Creo, por ejemplo, que se
puede ser católico y no ser un pesado. Tener una postura como la que sostiene
el columnista de diario El Universo, Alfonso Reece:
“Tampoco
entiendo a los católicos que, en nombre de nuestra religión, se rasgan las
vestiduras por la legalización del matrimonio homosexual civil. Todavía me
acuerdo que en el catecismo me enseñaron bien clarito que quienes están casados
solo por lo civil ‘no están casados’ para la Iglesia. Y es lógico, y teológico.
Entonces, ¿cuál es el problema si cierto grupo de personas quieren tener
uniones diferentes pero solo civiles, o sea que no tienen valor canónico
alguno? Déjenles tener su fiestita en paz. Finalmente, cualquier legislación en
esta materia tiene importancia relativa, porque Eros, el más poderoso de los
dioses, se filtra por los resquicios de cualquier institucionalidad y se ríe de
torquemadas y calvinos”*.
Realmente, cuando se lo
piensa un poco, es que no se está atentando contra los derechos de los que no
somos homosexuales cuando se les reconoce un derecho a los homosexuales: el
matrimonio no es una torta, donde si uno come más, otro come menos. No es
tampoco que se nos haya impuesto obligación alguna a los heterosexuales (una
suerte de lotería que obligara a heterosexuales a casarse con homosexuales o,
Jebú no lo quiera, a practicar esa pederastia tan sacerdotal): en nada nos afecta
a los heterosexuales el que otras personas que no tiran como nosotros también
puedan empezar a gozar de los dudosos beneficiosos que les pueda reportar la
institución matrimonial.
En simple: el matrimonio
es un derecho (reconocido en instrumentos internacionales, como la Convención
Americana) y lo que se ha hecho en el Ecuador, vía una interpretación de la
Constitución (basada, a su vez, en una interpretación de la Convención
Americana) es ampliar el acceso a dicha institución jurídica, a fin de que se
sumen a ella los que quieran, sin discriminación por su orientación sexual.
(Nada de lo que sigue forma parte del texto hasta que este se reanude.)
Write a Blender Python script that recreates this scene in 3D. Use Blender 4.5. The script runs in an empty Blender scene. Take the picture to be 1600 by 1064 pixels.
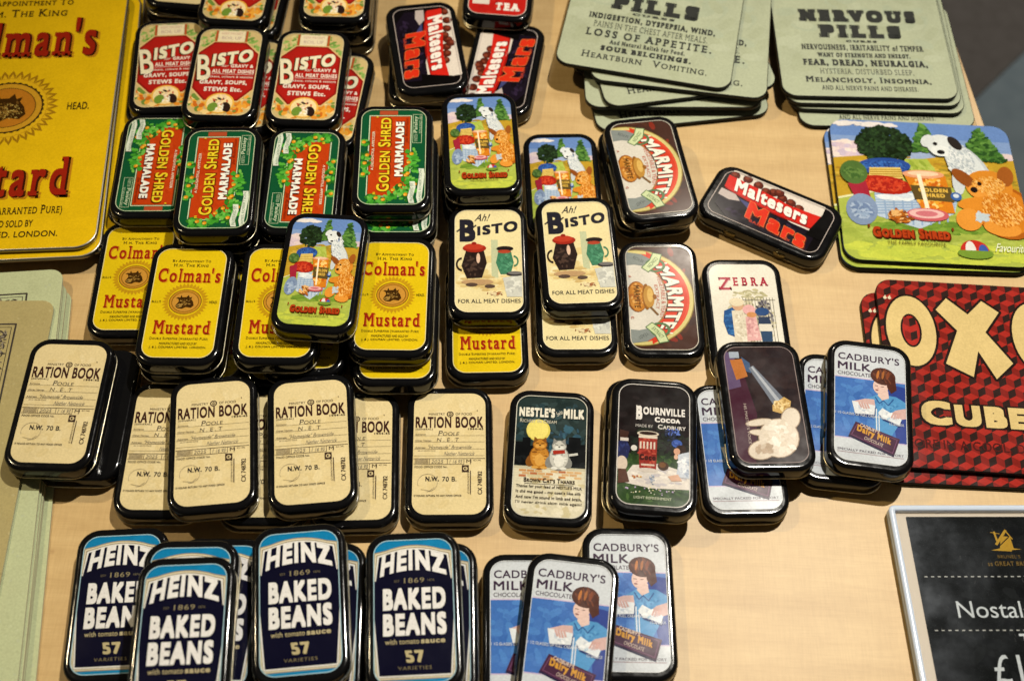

Así, el matrimonio es para
quien lo desee, pues la reforma de la Corte Constitucional a nadie obliga a
casarse. Y los que tienen ese espíritu de “torquemadas”, como descrito por Reece,
si dejaran de ser metiches en la vida
de los demás y se preocuparan por sí mismos, de seguro que contribuirían a mejorar
el país (pues no joder, eso es ya una gran contribución).
Finalmente: luchar contra
la ampliación de los derechos para otros no es luchar por una causa justa. Es
ir a contramano de la historia (en este nuevo siglo, se ha adoptado ya el
matrimonio igualitario en veintinueve países) y obtener un espacio seguro en la memoria de las generaciones futuras como las vergüenzas de sus
familias.
Por ello, dejen de ser “torquemadas”.
Es por el bien de su memoria.
* Alfonso
Reece Dousdebés, ‘Torquemadas, erasmos, calvinos’, Diario El Universo, 24 de junio de 2019.